では、何がそれを妨げているのでしょうか?インターフェイス自体にも問題があります。音声UIはユーザーが目で見て確認できる説明がないため、明瞭でわかりやすいものでなくてはなりません。それと同時に、様々な種類の指示だけでなく、短い言い方や長い言い方、くだけた表現など、様々なモードの指示にも常に対応できる柔軟性が必要です。

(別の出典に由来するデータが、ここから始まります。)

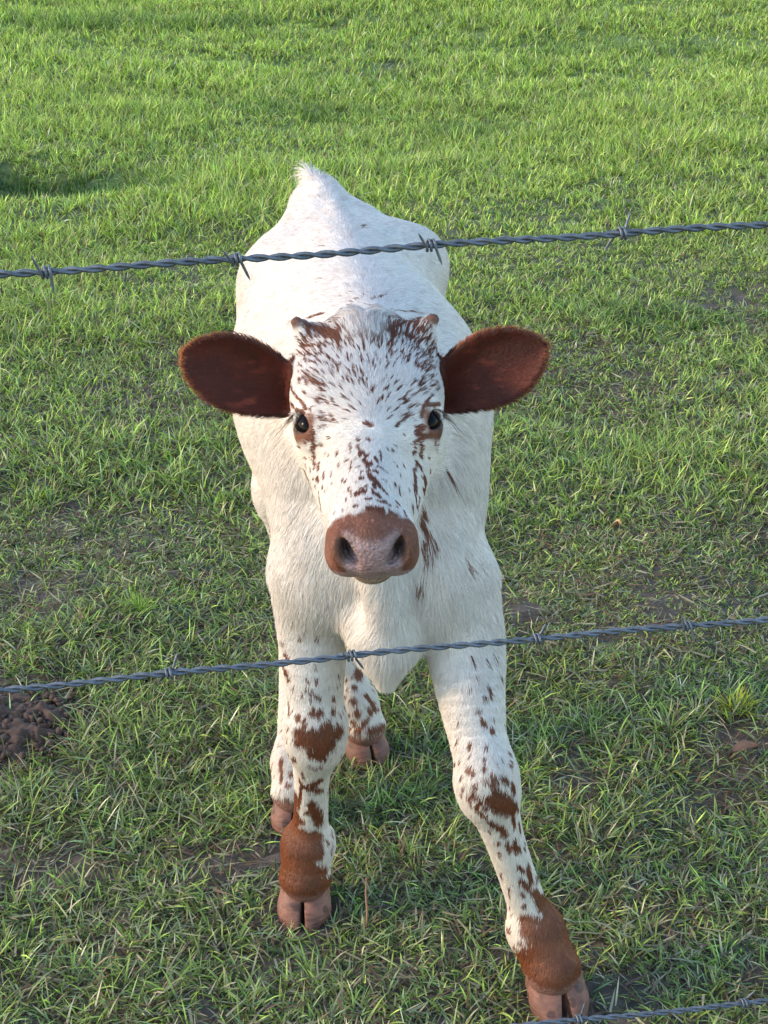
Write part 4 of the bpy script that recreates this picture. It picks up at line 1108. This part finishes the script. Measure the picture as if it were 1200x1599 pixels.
for wi, (z0, dz, bx, lab) in enumerate(WIRES):
    root = bpy.data.objects.new('barbed_wire', None); COL.objects.link(root)
    org = wire_path(np.array([0.0]), z0, dz)[0]; root.location = org
    prop(root, lab, 'barbed wire', 'barbed wires of the fence')
    rs = np.random.default_rng(100 + wi)
    X = np.arange(-2.2, 2.4, 0.0034)
    pth = wire_path(X, z0, dz) - org
    pth[:, 2] += 0.0012 * np.sin(X * 9 + wi) + 0.0006 * np.sin(X * 37 + wi)
    T = np.array([1, 0.17, dz]); T /= np.linalg.norm(T)
    A = np.cross([0, 0, 1.0], T); A /= np.linalg.norm(A); Bv = np.cross(T, A)
    ph = X / TWIST * 2 * math.pi + 0.5 * np.sin(X * 5.0 + wi) + wi
    for k in range(2):
        off = 0.00140 * (np.cos(ph + k * math.pi)[:, None] * A + np.sin(ph + k * math.pi)[:, None] * Bv)
        V, F = tube(pth + off, 0.00140, 8)
        mesh_obj('strand', V, F, M_WIRE, root)
    xs = list(bx)
    sp = 0.126
    x = xs[0] - sp
    while x > -1.2: xs.append(x); x -= sp
    x = max(bx) + sp
    while x < 1.3: xs.append(x); x += sp
    for x in xs:
        V, F = make_barb(rs, 1)
        b = mesh_obj('barb', V, F, M_WIRE, root)
        i = int(np.argmin(np.abs(X - x)))
        b.location = pth[i]
        from mathutils import Matrix
        b.rotation_euler = Matrix((T, A, Bv)).transposed().to_euler()

# ------------------------------------------------------------------ grass
BRIGHT = np.array([0.345, 0.415, 0.088]); MID = np.array([0.172, 0.245, 0.050]); BLUE = np.array([0.150, 0.208, 0.088])
YELL = np.array([0.280, 0.360, 0.070]); STRAW = np.array([0.400, 0.360, 0.230]); DEAD = np.array([0.120, 0.072, 0.042])
def blades(base, phi, length, width, lean, bend, col, seg, twist, root_shade=0.38):
    """ribbons that taper to a tip; seg bends along each"""
    n = len(base)
    D = np.stack([np.cos(phi), np.sin(phi)], 1)
    S = np.stack([-np.sin(phi) * np.cos(twist), np.cos(phi) * np.cos(twist), np.sin(twist)], 1)
    V = np.zeros((n, seg * 2 + 1, 3)); C = np.zeros((n, seg * 2 + 1, 3))
    p = base.copy()
    prof = {2: [1.0, 0.85], 3: [0.8, 1.0, 0.7]}[seg]
    for k in range(seg + 1):
        t = k / seg
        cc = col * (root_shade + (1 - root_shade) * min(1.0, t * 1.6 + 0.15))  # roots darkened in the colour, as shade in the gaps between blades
        if k < seg:
            hw = width * 0.5 * prof[k]
            V[:, 2 * k] = p - S * hw[:, None]; V[:, 2 * k + 1] = p + S * hw[:, None]
            C[:, 2 * k] = C[:, 2 * k + 1] = cc
            th = lean + bend * (t + 0.5 / seg)
            stp = length / seg
            p = p + np.stack([D[:, 0] * np.sin(th) * stp, D[:, 1] * np.sin(th) * stp, np.cos(th) * stp], 1)
        else:
            V[:, 2 * k] = p; C[:, 2 * k] = cc
    o = np.arange(n)[:, None] * (seg * 2 + 1)
    F = []
    for k in range(seg - 1):
        a = 2 * k
        F += [o + np.array([[a, a + 1, a + 3]]), o + np.array([[a, a + 3, a + 2]])]
    a = 2 * (seg - 1)
    F.append(o + np.array([[a, a + 1, a + 2]]))
    return V.reshape(-1, 3), np.concatenate(F), C.reshape(-1, 3)

def lush_shade_patch(x, y):
    """dark rank grass standing in the hollow and round old dung"""
    P = np.stack([x, y, 0 * x], 1); w = (vnoise(P, 5.0, 66) - 0.5) * 0.9
    k = 0 * x
    for cx, cy, rx, ry, a in ((-1.55, 6.10, 0.62, 0.24, 0.95), (0.42, 7.2, 0.28, 0.18, 0.45), (-1.6, 10.0, 0.9, 0.35, 0.45), (1.6, 9.4, 0.7, 0.25, 0.4), (0.9, 4.4, 0.30, 0.16, 0.4), (-0.45, 7.6, 0.5, 0.2, 0.35)):
        k = np.maximum(k, a * sstep(1.2, 0.6, np.hypot((x - cx) / rx, (y - cy) / ry) + w))
    return k
def pick_colour(n, x, y, R0, dry):
    P = np.stack([x, y, 0 * x], 1)
    g = vnoise(P, 1.1, 61); h = vnoise(P, 6.0, 62)
    far = sstep(2.2, 5.5, y)
    c = MID[None] * np.ones((n, 1))
    t = np.clip(0.30 + 0.55 * far + 0.5 * (g - 0.5) + R0.normal(0, 0.28, n), 0, 1)[:, None]
    c = c * (1 - t) + BRIGHT * t
    b = (R0.random(n) < (0.33 - 0.25 * far))[:, None]
    c = np.where(b, BLUE * R0.uniform(0.8, 1.5, (n, 1)), c)
    yl = (R0.random(n) < 0.05 + 0.10 * far + 0.10 * (h > 0.65))[:, None]
    c = np.where(yl, YELL * R0.uniform(0.7, 1.1, (n, 1)), c)
    q = R0.random(n)
    c = np.where((q < dry)[:, None], STRAW * R0.uniform(0.45, 1.1, (n, 1)), c)
    c = np.where((q > 1 - dry * 0.6)[:, None], DEAD * R0.uniform(0.6, 1.3, (n, 1)), c)
    lush_shade = lush_shade_patch(x, y)[:, None]
    c = c * (1 - lush_shade) + np.array([0.050, 0.115, 0.028]) * R0.uniform(0.6, 1.4, (n, 1)) * lush_shade  # dark green blades carry the shade of the hollow in their colour
    return c * np.exp(R0.normal(0.02, 0.36, (n, 1)))

def scatter(y0, y1, dens, R0, margin=0.55):
    n = int(dens * (y1 - y0) * 2 * (0.27 * (y0 + y1) / 2 + margin))
    y = R0.uniform(y0, y1, n * 2); x = R0.uniform(-1, 1, n * 2) * (0.27 * y1 + margin)
    ok = np.abs(x) < 0.27 * y + margin
    return x[ok][:n], y[ok][:n]

def clear_of_hooves(x, y):
    k = np.ones(len(x), bool)
    for hx, hy in HOOFS: k &= np.hypot(x - hx, y - hy + 0.008) > 0.043
    return k

def grass_zone(y0, y1, tufts, per, lmean, lsd, wmean, lean0, lean1, seg, seed, dry, margin=0.5):
    R0 = np.random.default_rng(seed)
    tx, ty = scatter(y0, y1, tufts, R0, margin)
    sl = soil(tx, ty)
    keep = R0.random(len(tx)) > sl * 0.80
    tx, ty = tx[keep], ty[keep]
    hgt = 0.45 + 1.1 * vnoise(np.stack([tx, ty * 1.6, 0 * tx], 1), 1.7, 71) + 0.25 * (vnoise(np.stack([tx, ty, 0 * tx], 1), 9.0, 72) - .5)
    hgt = hgt * (1 + 0.5 * lush_shade_patch(tx, ty))
    m = R0.poisson(per, len(tx)) + 1
    i = np.repeat(np.arange(len(tx)), m); n = len(i)
    sp = R0.uniform(0.004, 0.020, n)
    a = R0.uniform(0, 2 * math.pi, n)
    x = tx[i] + np.cos(a) * sp; y = ty[i] + np.sin(a) * sp
    ok = clear_of_hooves(x, y); i, a, x, y = i[ok], a[ok], x[ok], y[ok]; n = len(i)
    tphi = R0.uniform(0, 2 * math.pi, len(tx))[i]; tl = R0.uniform(0, 0.5, len(tx))[i]
    phi = a + R0.normal(0, 0.5, n)
    phi = np.where(R0.random(n) < 0.25, tphi + R0.normal(0, 0.3, n), phi)
    L = np.clip(R0.normal(lmean, lsd, n), lmean * 0.35, lmean * 2.4) * hgt[i]
    W = wmean * R0.uniform(0.6, 1.35, n)
    lean = np.radians(R0.uniform(lean0, lean1, n)) * (0.75 + 0.5 * tl)
    bend = np.radians(R0.uniform(5, 70, n))
    lean = np.minimum(lean, np.radians(86)); bend = np.minimum(bend, np.radians(112) - lean)
    base = np.stack([x, y, ground_z(x, y)], 1)
    c = pick_colour(n, x, y, R0, dry)
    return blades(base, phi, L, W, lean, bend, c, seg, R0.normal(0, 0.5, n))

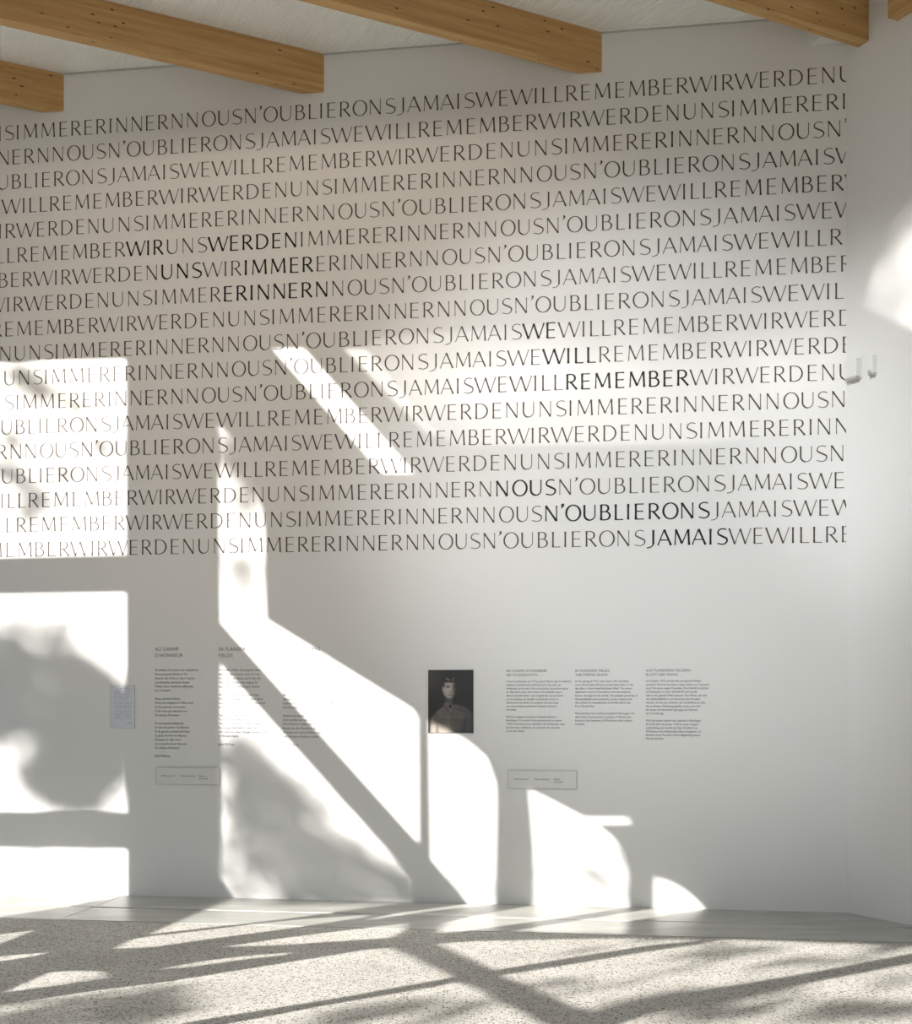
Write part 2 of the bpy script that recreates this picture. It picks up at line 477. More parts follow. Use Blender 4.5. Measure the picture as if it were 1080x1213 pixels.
ROWS = [[["REMEMBER",-5.843],["WIR",-4.936],["WERDEN",-4.611],["UNS",-3.876],["IMMER",-3.528],["ERINNERN",-2.96],["NOUS",-2.117],["N'OUBLIERONS",-1.649],["JAMAIS",-0.453],["WE",0.153],["WILL",0.415],["REMEMBER",0.831],["WIR",1.734],["WERDEN",2.06],["UNS",2.797]],[["WERDEN",-5.73],["UNS",-4.995],["IMMER",-4.647],["ERINNERN",-4.08],["NOUS",-3.225],["N'OUBLIERONS",-2.758],["JAMAIS",-1.556],["WE",-0.96],["WILL",-0.694],["REMEMBER",-0.282],["WIR",0.626],["WERDEN",0.954],["UNS",1.689],["IMMER",2.037],["ERINNERN",2.606]],[["ERINNERN",-5.3],["NOUS",-4.445],["N'OUBLIERONS",-3.977],["JAMAIS",-2.764],["WE",-2.169],["WILL",-1.912],["REMEMBER",-1.501],["WIR",-0.601],["WERDEN",-0.299],["UNS",0.466],["IMMER",0.821],["ERINNERN",1.385],["NOUS",2.244],["N'OUBLIERONS",2.712]],[["N'OUBLIERONS",-5.725],["JAMAIS",-4.511],["WE",-3.918],["WILL",-3.653],["REMEMBER",-3.246],["WIR",-2.341],["WERDEN",-2.015],["UNS",-1.283],["IMMER",-0.935],["ERINNERN",-0.367],["NOUS",0.487],["N'OUBLIERONS",0.959],["JAMAIS",2.176],["WE",2.771]],[["WE",-5.438],["WILL",-5.173],["REMEMBER",-4.76],["WIR",-3.854],["WERDEN",-3.528],["UNS",-2.807],["IMMER",-2.448],["ERINNERN",-1.887],["NOUS",-1.029],["N'OUBLIERONS",-0.565],["JAMAIS",0.65],["WE",1.246],["WILL",1.508],["REMEMBER",1.917],["WIR",2.836]],[["N'OUBLIERONS",-6.003],["JAMAIS",-4.79],["WE",-4.196],["WILL",-3.932],["REMEMBER",-3.519],["WIR*",-2.61],["UNS",-2.281],["WERDEN*",-1.942],["IMMER",-1.204],["ERINNERN",-0.637],["NOUS",0.217],["N'OUBLIERONS",0.684],["JAMAIS",1.897],["WE",2.497],["WILL",2.764]],[["JAMAIS",-5.56],["WE",-4.967],["WILL",-4.702],["REMEMBER",-4.289],["WIR",-3.383],["WERDEN",-3.057],["UNS*",-2.324],["WIR",-1.986],["IMMER*",-1.649],["ERINNERN",-1.079],["NOUS",-0.226],["N'OUBLIERONS",0.244],["JAMAIS",1.459],["WE",2.053],["WILL",2.319],["REMEMBER",2.734]],[["WE",-5.37],["WILL",-5.106],["REMEMBER",-4.692],["WIR",-3.786],["WERDEN",-3.46],["UNS",-2.727],["IMMER",-2.376],["ERINNERN*",-1.816],["NOUS",-0.958],["N'OUBLIERONS",-0.489],["JAMAIS",0.728],["WE",1.316],["WILL",1.585],["REMEMBER",1.992]],[["N'OUBLIERONS",-6.219],["JAMAIS",-5.006],["WE",-4.413],["WILL",-4.148],["REMEMBER",-3.735],["WIR",-2.828],["WERDEN",-2.514],["UNS",-1.782],["IMMER",-1.43],["ERINNERN",-0.864],["NOUS",-0.013],["N'OUBLIERONS",0.447],["JAMAIS",1.671],["WE",2.259],["WILL",2.53]],[["REMEMBER",-5.513],["WIR",-4.606],["WERDEN",-4.28],["UNS",-3.546],["IMMER",-3.198],["ERINNERN",-2.631],["NOUS",-1.785],["N'OUBLIERONS",-1.316],["JAMAIS",-0.084],["WE*",0.507],["WILL",0.771],["REMEMBER",1.184],["WIR",2.093],["WERDEN",2.412]],[["REMEMBER",-5.602],["WIR",-4.696],["WERDEN",-4.37],["UNS",-3.635],["IMMER",-3.29],["ERINNERN",-2.72],["NOUS",-1.873],["N'OUBLIERONS",-1.41],["JAMAIS",-0.201],["WE",0.392],["WILL*",0.656],["REMEMBER",1.075],["WIR",1.979],["WERDEN",2.307]],[["REMEMBER",-5.847],["WIR",-4.94],["WERDEN",-4.614],["UNS",-3.879],["IMMER",-3.531],["ERINNERN",-2.972],["NOUS",-2.117],["N'OUBLIERONS",-1.649],["JAMAIS",-0.437],["WE",0.144],["WILL",0.408],["REMEMBER*",0.831],["WIR",1.736],["WERDEN",2.067],["UNS",2.795]],[["ERINNERN",-5.268],["NOUS",-4.414],["N'OUBLIERONS",-3.946],["JAMAIS",-2.732],["WE",-2.144],["WILL",-1.873],["REMEMBER",-1.46],["WIR",-0.555],["WERDEN",-0.239],["UNS",0.503],["IMMER",0.853],["ERINNERN",1.421],["NOUS",2.281],["N'OUBLIERONS",2.741]],[["UNS",-5.226],["IMMER",-4.878],["ERINNERN",-4.311],["NOUS",-3.456],["N'OUBLIERONS",-2.986],["JAMAIS",-1.776],["WE",-1.19],["WILL",-0.933],["REMEMBER",-0.51],["WIR",0.396],["WERDEN",0.719],["UNS",1.458],["IMMER",1.808],["ERINNERN",2.373]],[["ERINNERN",-5.263],["NOUS",-4.408],["N'OUBLIERONS",-3.94],["JAMAIS",-2.727],["WE",-2.152],["WILL",-1.887],["REMEMBER",-1.481],["WIR",-0.576],["WERDEN",-0.25],["UNS",0.49],["IMMER",0.838],["ERINNERN",1.405],["NOUS",2.262],["N'OUBLIERONS",2.733]],[["N'OUBLIERONS",-5.91],["JAMAIS",-4.697],["WE",-4.104],["WILL",-3.839],["REMEMBER",-3.426],["WIR",-2.506],["WERDEN",-2.198],["UNS",-1.464],["IMMER",-1.116],["ERINNERN",-0.546],["NOUS*",0.304],["N'OUBLIERONS",0.775],["JAMAIS",2.0],["WE",2.585]],[["N'OUBLIERONS",-6.012],["JAMAIS",-4.799],["WE",-4.206],["WILL",-3.941],["REMEMBER",-3.528],["WIR",-2.614],["WERDEN",-2.307],["UNS",-1.568],["IMMER",-1.22],["ERINNERN",-0.65],["NOUS",0.205],["N'OUBLIERONS*",0.672],["JAMAIS",1.885],["WE",2.475],["WILL",2.744]],[["JAMAIS",-5.252],["WE",-4.659],["WILL",-4.394],["REMEMBER",-3.981],["WIR",-3.074],["WERDEN",-2.758],["UNS",-2.024],["IMMER",-1.68],["ERINNERN",-1.116],["NOUS",-0.252],["N'OUBLIERONS",0.208],["JAMAIS*",1.421],["WE",2.016],["WILL",2.278],["REMEMBER",2.702]]]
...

音声デザインではビジュアルUXやWeb UIよりさらにユーザー中心の理念が求められます。人は読めるようになるよりずっと前に、イントネーションや文脈のなかで話し言葉を理解できるようになります。ですから、お粗末なWebサイトよりも話し言葉ほうが、意味が不明瞭、言い方がおかしい、指示が紛らわしいといったことが目立ちます。

こういった障害があるにもかかわらず、本当の意味での音声統合はいまだかつてないほど実現に近付いており、収益化も目前というところまできています。このチャンスをつかむため、デザイナーたちはAdobe Analyticsのようなツールを使って音声エクスペリエンスを向上させようとしています。Adobe Analyticsを使えばユーザーのパスを追跡したり、問題発生エリアにフラグを立てたり、フローを改善したりして、
最適なユーザーエクスペリエンスを提供できます。また、ユーザーのターゲティングをおこない、ユーザーが好きなスポーツチームの情報などを使って高度にパーソナライズされたエクスペリエンスを提供することもできます。

そこで問題になるのが信頼性。これは新しい技術が必ず乗り越えなくてはならない問題です。まだ自宅にマイクがあることに心地悪さを感じる人もいます。また、Hawkins氏のように、ありとあらゆるソフトウェアやハードウェアには偏見が組み込まれていると指摘する人もいます。これはデジタルアシスタントの人格にも言えることです。「いったいなぜ私たちは女性が家事や予定管理をすべきという考え方を押し付けられているのでしょう?」とHawkins氏は疑問を呈します。「どうして人のことを考えないような人格設定がされているのでしょうか?」

こういった数々の疑問によって、家庭、車、職場における音声、音楽、メディアのあり方が決まっていきます。今はエキサイティングで挑戦しがいのある時代です。音の未来を形づくれるチャンスなど、滅多にあるものではないのですから。